In focusing on what is in the model, we may easily ignore what is not explicit. Those are the implicit assumptions. As Jonathan Morell appropriately stated recently, "All models are wrong, but some are useful". What is outside the model needs to be explicated and examined. Otherwise, it can be detrimental to programs and evaluations.

Top Tip 2. Practice Assumptions Aware Evaluation.

Agency is one's ability to act on what one values. Strengthening Assumptions Aware Evaluation practice requires agency at three levels: (i) agency for ourselves, (ii) agency for others, and (iii) agency for institutions and policy.

One, agency for ourselves as evaluators. We need to recognize to appreciate our vulnerability and examine our own assumptions. Psychologists talk of the power and limitations of the conscious mind -that we human beings not only claim responsibility but also intention for actions over which we had no control. We are prone to implicit bias and assumptions, and the impact of unconscious biases on behavior is given much less credit than it deserves. If we acknowledge that our thoughts and feelings may operate outside of the purview of conscious awareness, control and intentions, we remember to examine our own assumptions.

Two, agency for others.
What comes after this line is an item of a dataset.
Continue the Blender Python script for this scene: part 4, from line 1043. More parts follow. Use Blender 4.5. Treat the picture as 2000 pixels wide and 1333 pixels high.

Evaluators can draw on a wide range of program design tools to facilitate the unearthing and critique of assumptions of stakeholders and evaluators. For more on tools that could be used to examine different kinds of program and evaluation assumptions, please take a look at this article.

Three, agency for institutions and policies. Whenever it is within evaluators' means, we need to encourage institutions to promote a culture of reflection and assumptions analysis. Integrating assumptions analysis in policies is a key step in the right direction. USAID's evaluation policy (2013) promotes the articulation of assumptions in program theories. Another example is the American Evaluation Association's new guiding principles for Evaluators, where it states (in A5) that evaluators should "discuss in contextually appropriate ways the values, assumptions, theories, methods, results, and analyses that significantly affect the evaluator's interpretations of the findings".

Top Tip 3. Commissioners have to lead on assumptions.

Commissioners of evaluations hold a lot of power. If they are more normative in outlining assumptions that need to be examined along with evaluation questions, the practice in this regard will improve very significantly.

These are all great entry points for Assumptions Aware Evaluation.